MBA : One month down

 

Pursuing an MBA is one hardest things that I have done thus far in my life. It is difficult to jump back into school  The last time I was in school was in 2011, and at the end of 2016 I decided that I wanted to apply to business school.  I wanted to transition out of my previous career in advertising sales and work in an industry that would allow me to better use my skills in strategy and marketing.

Fast forward nine months after I was accepted into business school and I have just completed my first month. Things have been extremely hard but with every passing week things get easier. What do I mean? Well in my first week of school I was extremely overwhelmed with the amount of work that we were given right away. I unwisely thought of my undergraduate days when the first week of school was usually the easiest out of the year. WRONG. It was tough, and the professors made sure to dive in face first into the course work. The first week of school I began to doubt my decision of going back to school. I began to think that the coursework was too rigorous and that there was no way that I would be able to do it.  From group meetings, to workshops, to internship searches, I felt as though I had a lot on my plate.

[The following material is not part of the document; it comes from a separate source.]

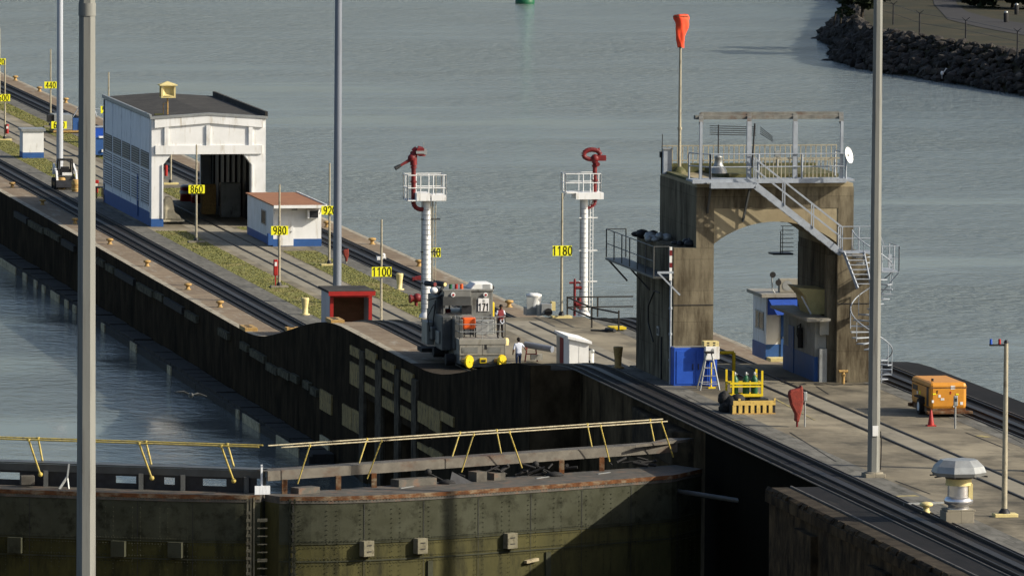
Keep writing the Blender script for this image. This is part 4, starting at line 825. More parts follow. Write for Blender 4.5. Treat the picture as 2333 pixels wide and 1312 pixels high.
# side housing at the left front
yh = ly+.9; a0 = fx(1008, 700, ly+2.2)[0]; m = MB(); m.box(xl-.12, xl+.35, .9, 3.3, .9, zd+.95); m.box(xl-.62, xl-.1, 1.6, 3.6, .8, zd+1.05); m.build('winch_housing', 'locod', L, bevel=.06)
m = MB(); m.box(xl-.98, xl-.6, 4.0, 5.6, .9, zd+.55); m.box(xl-.45, xl+.05, 3.6, 5.0, .35, 1.35); m.box(xl-.7, xl-.62, 2.1, 3.2, 1.1, 1.75); m.build('side_casing', 'loco', L, bevel=.05)
m = MB(); m.box(xl-1.1, xl-.2, 4.8, 6.2, .45, .65); m.build('side_step', 'black', L)
m = MB(); m.cyl((xl-.75, 3.4, .6), (xl-.2, 3.4, .6), .28, .28, 12); m.build('side_wheel', 'black', L)
m = MB(); m.cyl((xl-.5, 1.2, .4), (xl-.05, 1.2, .4), .3, .3, 12); m.build('side_wheel', 'black', L)
m = MB(); m.box(cxr-.45, cxr-.06, dk-.012, dk-.003, zd+.05, zd+.85) if False else m.box(xl+.12, xl+.95, -.012, -.001, zb+.12, zd-.42); m.build('front_hatch', 'loco', L)
m = MB(); m.box(mxm+.25, xr-.25, -.012, -.001, zb+.12, zd-.42); m.build('front_hatch', 'loco', L)
m = MB(); m.box(xl-.05, xr+.02, 3.2, 9.4, zb, 2.35); m.build('rear_body', 'locod', L, bevel=.04)
# orange winch cover
ox, oz = fx(1068, 740, ly+1.2); m = MB(); m.box(ox-.36, ox+.34, 1.0, 1.7, zd+.42, zd+1.04); m.build('winch_cover', 'orange', L, bevel=.10)
m = MB()
for s in (-.33, .33): m.bar((ox+s, 1.05, zd), (ox+s, 1.05, zd+.5), .05, .05); m.bar((ox+s, 1.65, zd), (ox+s, 1.65, zd+.5), .05, .05)
m.bar((ox-.2, 1.3, zd), (ox-.2, 1.3, zd+.45), .04, .04); m.bar((ox+.1, 1.3, zd), (ox+.1, 1.3, zd+.45), .04, .04); m.build('winch_stand', 'black', L)
# cab
Yc = ly+dk; cxl, ztp = fx(1010, 664, Yc); cxr, _ = fx(1123, 664, Yc); wx0, wz1 = fx(1013, 676, Yc); wx1, wz0 = fx(1074, 719, Yc); wzm = fx(1040, 694, Yc)[1]; cxl -= 0.0
cyb = dk+3.4
m = MB()
sl_, sh_ = fx(1040, 714, Yc)[1], fx(1040, 696, Yc)[1]
m.box(wx1, cxr, dk, cyb, zd-.1, ztp)                         # right solid part
m.box(cxl, wx1, dk, cyb, zd-.1, sl_-.05); m.box(cxl, wx1, dk, cyb, sh_+.0, ztp)
m.box(cxl, cxl+.10, dk, dk+.12, sl_-.05, sh_); m.box(cxl, cxl+.1, cyb-.12, cyb, sl_-.05, sh_); m.box(wx1-.6, wx1-.52, cyb-.12, cyb, sl_-.05, sh_); m.box(wx1-1.15, wx1-1.1, cyb-.1, cyb, sl_-.05, sh_)
cab = m.build('cab', 'loco', L, bevel=.015)
m = MB(); m.box(cxl-.03, wx1-.05, dk-.10, dk-.003, sh_, wz1); m.box(cxl-.05, cxl-.003, dk, cyb-.4, sh_-.02, wz1); m.build('visor', 'locod', cab)
m = MB(); m.box(wx1-.5, wx1-.02, dk-.008, dk-.002, sl_-.02, sh_); m.box(cxl+.1, wx1-.5, dk-.02, dk-.002, sl_-.06, sl_+.03); m.m = 1; m.box(cxl+.35, wx1-.9, dk+1.0, dk+1.5, sl_-.05, sl_+.13); m.build('window_frame', ['dark', 'vest'], cab)
m = MB(); m.box(cxl+.02, wx1-.03, dk-.05, dk+.01, ztp-.28, ztp-.0); m.box(cxl-.04, cxr+.03, dk-.06, cyb+.04, ztp, ztp+.09); m.build('cab_roof', 'loco', cab, bevel=.02)
for px_ in (1031.5, 1105.5):
    a_, b_ = fx(px_, 671, Yc); m = MB(); m.cyl((a_, dk-.12, b_), (a_, dk-.05, b_), .115, .115, 16); lp = m.build('marker_lamp', 'white', cab); m = MB(); m.cyl((a_+.01, dk-.135, b_-.01), (a_+.01, dk-.12, b_-.01), .06, .06, 12); m.build('lens', 'red', lp)
na, nzt = fx(1089.5, 679.5, Yc); nb_, nzb = fx(1113.5, 708.5, Yc)
m = MB(); m.box(na, nb_, dk-.05, dk-.003, nzb, nzt); npl = m.build('number_plate', 'white', cab)
text('171', .40, 'lettering', npl, ((na+nb_)/2, dk-.055, nzb+.21), sx=.72, wt=.15)
m = MB(); m.cyl(((na+nb_)/2, dk-.056, nzt-.14), ((na+nb_)/2, dk-.051, nzt-.14), .065, .065, 14); m.build('emblem', 'alu', npl)
ax0, az = fx(1068, 662, Yc+.8); ax1, az1 = fx(1119, 644, Yc+.8)
m = MB(); m.prism([(ax0, az), (ax0+.05, az+.16), (ax0+.25, az1), (ax1-.05, az1), (ax1, az1-.08), (ax1, az), ], dk+.4, dk+1.9, 'y'); ac = m.build('air_conditioner', 'white', cab, bevel=.05)
m = MB(); 
for k in range(5): z = az+.1+k*.055; m.box(ax1-.5, ax1-.12, dk+.385, dk+.399, z, z+.025)
m.build('grille', 'alu', ac)
for (px_, mm) in ((1026.5, 'green'), (1039.5, 'red'), (1051.5, 'orange')):
    a_, b_ = fx(px_, 657, Yc+.5); m = MB(); m.cyl((a_, dk+.5, b_-.1), (a_, dk+.5, b_+.22), .085, .08, 12); m.build('beacon', mm, cab)
m = MB(); a_, b_ = fx(1040, 660, Yc+.5); m.bar((a_-.6, dk+.5, b_-.08), (a_+.5, dk+.5, b_-.08), .08, .05); m.build('beacon_rail', 'alu', cab)
for (px_, mm) in ((989, 'redpipe'), (1012, 'cream')):
    a_, b_ = fx(px_, 647, Yc+.6); m = MB(); m.cyl((a_-.32, dk+1.1, b_), (a_, dk+.35, b_), .15, .13, 12); sl2 = m.build('signal_lamp', 'dark', cab); m = MB(); m.cyl((a_, dk+.35, b_), (a_+.01, dk+.33, b_), .10, .10, 12); m.build('lens', mm, sl2)
m = MB(); a_, b_ = fx(988, 662, Yc+.4); m.ball((a_, dk+.4, b_), .22, 12, .85); m.cyl((a_, dk+.4, b_+.1), (a_+.02, dk+.6, b_+.35), .04, .04, 6); m.build('white_lamp', 'white', cab)
m = MB(); a_, b_ = fx(1003, 664, Yc+.3); m.bar((a_-.12, dk+.3, b_-.15), (a_+.18, dk+.4, b_+.25), .10, .14); m.bar((a_+.3, dk+.3, b_-.05), (cxl+.2, dk+.3, b_-.0), .22, .16); m.bar((a_-.7, dk+.3, b_-.45), (a_+.5, dk+.3, b_-.15), .05, .05); m.bar((a_-.1, dk+.3, b_-.3), (cxl, dk+.3, b_-.2), .18, .12)
m.bar((cxl-.12, dk, zd-.2), (cxl-.05, dk+.1, ztp-.35), .10, .10); m.bar((cxl-.45, dk+.6, zd+.2), (cxl-.3, dk+.6, ztp-.5), .07, .07); m.tube([(cxl-.6, dk+.5, zd+.1), (cxl-.72, dk+.5, zd+.9), (cxl-.4, dk+.5, zd+1.5)], .025, 6); m.build('mirror_arms', 'dark', cab)
m = MB(); m.box(cxl-.55, cxl-.1, dk+.2, dk+1.6, zd-.3, zd+.35); m.box(cxl-.3, cxl-.02, dk+.4, dk+2.9, zd+.3, zd+1.9); m.build('side_box', 'locod', L, bevel=.05)
a_, b_ = fx(1131, 694, ly+5); m = MB(); m.box(cxr+.0, cxr+.42, dk+1.8, dk+2.4, b_-.9, b_+.15); m.build('yellow_locker', 'yellow', L, bevel=.05)
m = MB(); a_, b_ = fx(1119, 655, Yc+2.5); m.ball((a_+.05, dk+2.5, b_), .12, 8); m.cyl((a_+.05, dk+2.5, b_-.25), (a_+.05, dk+2.5, b_), .05, .04, 6); m.build('horn', 'black', cab)
m = MB(); m.lathe([(.20, 0), (.22, .25), (.17, .36), (.05, .38)], n=12); o = m.build('fuel_cap', 'cream', L); o.location = (xr+.18, 1.2, zd-.42)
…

But as the weeks have gone by things have gotten progressively easier. What happened??? My busy schedule has not changed at all, if anything, I am more busy than I was in week one. What has changed is my ability to manage my time, utilizing all the resources that my business school has to offer and my ability to push full steam ahead. The reality of it is that getting your MBA is not meant to be easy, if it was everyone would have one.

I know that the remainder of my time here will not be easy. I know that I will have to stay up many late nights, and will have to sacrifice a lot of my free time to get to my end goal. But it is comforting to know that no matter where I land after I graduate that I will be fully prepared.

 

Surviving my first week of business school

Nothing that I have done thus far could have prepared me mentally, emotionally, and physically for business school. I knew that school was going to be hard, but I could not have imagined that in the first week it would be this hard.

Usually the first week of school tends to be slow and easy but business school is quite the opposite. Rather, we were thrown right in with out a life raft. I know you are probably thinking that I am being dramatic, but I really am not. That is how I and many other students feel. Everyday in the first week I was going to sleep past 12am because I was doing homework and studying. And even though I have been putting in work, it is not nearly as much as I need to be doing.

I am realizing that business school is like a never ending race that no matter how far you think you have gotten there is way more running to do. Each time that I had completed one task there was a classmate telling me that there were ten other things left to do.

Although the first week was insanely overwhelming, it has made me realize that I need to step it up and hunker down and do whatever it takes. Luckily for me I don’t have classes Fridays and this weekend is Labor Day so I am using this time as a reset to organize all my schoolwork, reply to the thousand emails the that I have and be ready to start fresh come Tuesday.

“Never give up, for that is just the place and time that the tide will turn.”